My progress as of today

Since I had at least dipped briefly into all 50 already, this time I was “forced” to revisit games I had bounced off of for various reasons and give them another chance to charm me. Most of the time, they did!

Games I had given up earlier because they seemed boring:

  • Avianos: At bottom this is a really simple and dry 4X, that like many of them, boils down to manipulating the bad AI. But it’s really elevated by the “cycle of apocalyptic war” theme. The game has one of the funniest intro cutscenes, and then I found myself enacting its theme by obliterating castles with spells and ordering my defenders to raze my own buildings. As in Dr.
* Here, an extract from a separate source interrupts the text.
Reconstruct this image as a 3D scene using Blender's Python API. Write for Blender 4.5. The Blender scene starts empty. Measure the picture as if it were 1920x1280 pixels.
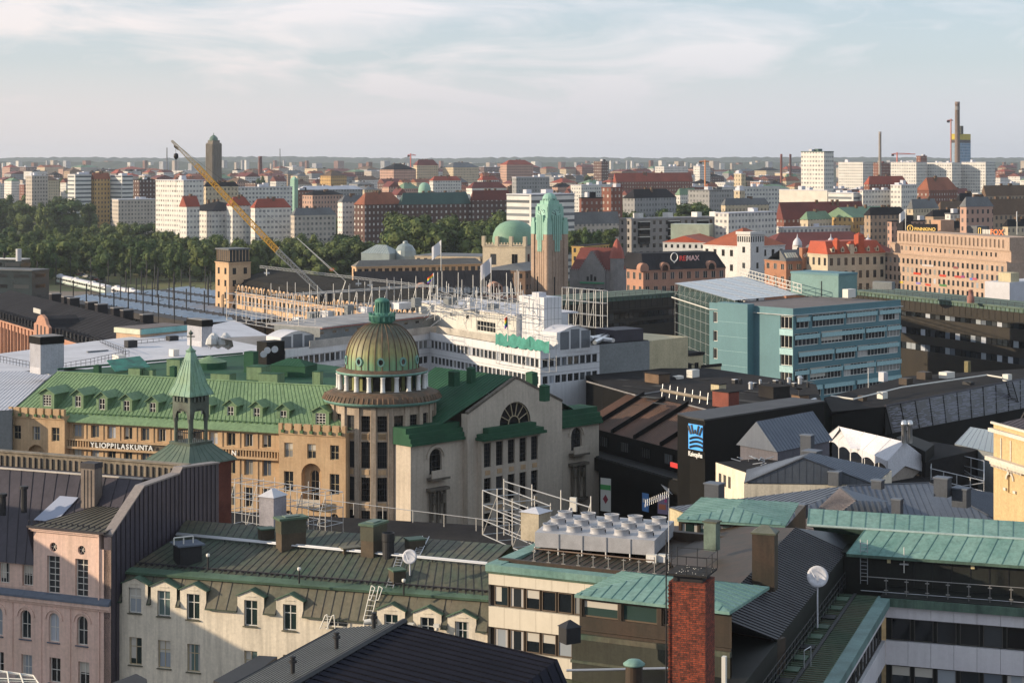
import bpy, bmesh, math, random
from mathutils import Vector, Matrix, noise
R=math.radians
scene=bpy.context.scene
COL=scene.collection
# ---------------------------------------------------------------- camera, sky, sun
FPX,CX,HY,H=3540.0,960.0,296.0,60.0       # focal length in photo pixels, principal column, horizon row, eye height (m)
cd=bpy.data.cameras.new('camera'); cam=bpy.data.objects.new('camera',cd); COL.objects.link(cam)
cam.location=(0,0,H); cam.rotation_euler=(R(90),0,0)
cd.sensor_width=36; cd.lens=FPX*36/1920; cd.shift_y=-(640-HY)/1920; cd.clip_start=1; cd.clip_end=60000
scene.camera=cam
SUN_AZ,SUN_EL=R(-98),R(15)                # azimuth measured from +Y towards +X
sv=Vector((math.sin(SUN_AZ)*math.cos(SUN_EL),math.cos(SUN_AZ)*math.cos(SUN_EL),math.sin(SUN_EL)))
sd=bpy.data.lights.new('sun','SUN'); sd.energy=5.0; sd.angle=R(0.5); sd.color=(1.0,0.81,0.58)
so=bpy.data.objects.new('sun',sd); COL.objects.link(so); so.rotation_euler=sv.to_track_quat('Z','Y').to_euler(); so.location=(-200,0,300)
wd=bpy.data.worlds.new('World'); scene.world=wd; wd.use_nodes=True
nt=wd.node_tree; nt.nodes.clear()
def N(t,tp,**kw):
    n=t.nodes.new(tp)
    for k,v in kw.items():
        if k in n.inputs: n.inputs[k].default_value=v
        else: setattr(n,k,v)
    return n
def ramp(t,stops,interp='LINEAR'):
    n=t.nodes.new('ShaderNodeValToRGB'); e=n.color_ramp; e.interpolation=interp
    while len(e.elements)<len(stops): e.elements.new(0.5)
    for el,(p,c) in zip(e.elements,stops):
        el.position=p; el.color=(c[0],c[1],c[2],1) if hasattr(c,'__len__') else (c,c,c,1)
    return n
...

Strangelove, war is hell and it’s also a grand joke.

  • Night Manor: This game has fantastic art and atmosphere, but there’s a lot of clicking on every object on every screen, and the escape-the-murderer minigame gets old already after the 2nd time it happens. I figured out I could make it more fun by A) "look"ing at every object to search for hints instead of trying actions at random, B) just take a stretch-break and let the murderer kill me.

  • Quibble Race: Yeah, this one’s kinda just bad, but it can be beat within 20 minutes so I got the gold disk and moved on.

Games that I had given up earlier because they appeared too hard:

  • Pingolf: When I gave this a first run, I scored like +40 and it felt like the amount of precision required in the midst of chaos was insurmountable. But I realized playing more that the “dunk ball” mechanic can fix a lot of poor shots, and knowing when to “waste” a shot backing up and when to take an alternate path (like bouncing off a diagonal tile on the ceiling) can fix many of the rest. And unlike most of UFO 50, this game lets you practice as much as you need to with no game over.

  • Vainger: This one is kind of embarrassing: when I first played this, I missed a door near the beginning and thought I was required to go through the “hot zone” with no upgrades. Whoops.

    • The gravity flipping in this game is kind of meh whatever, but I love the system where you can load-out your upgrades into different slots. The betrayal-themed backstory from the terminal logs was more fun than logs usually are, because it stuck to the point and didn’t overwhelm me with piles of tedious lore.
  • Kick Club: This one’s central joke of being a videogame about “all the sports” which plays 100% like a videogame and 0% like any sport never got old. But it being so long and mercilessly punishing of the smallest mistake did get old.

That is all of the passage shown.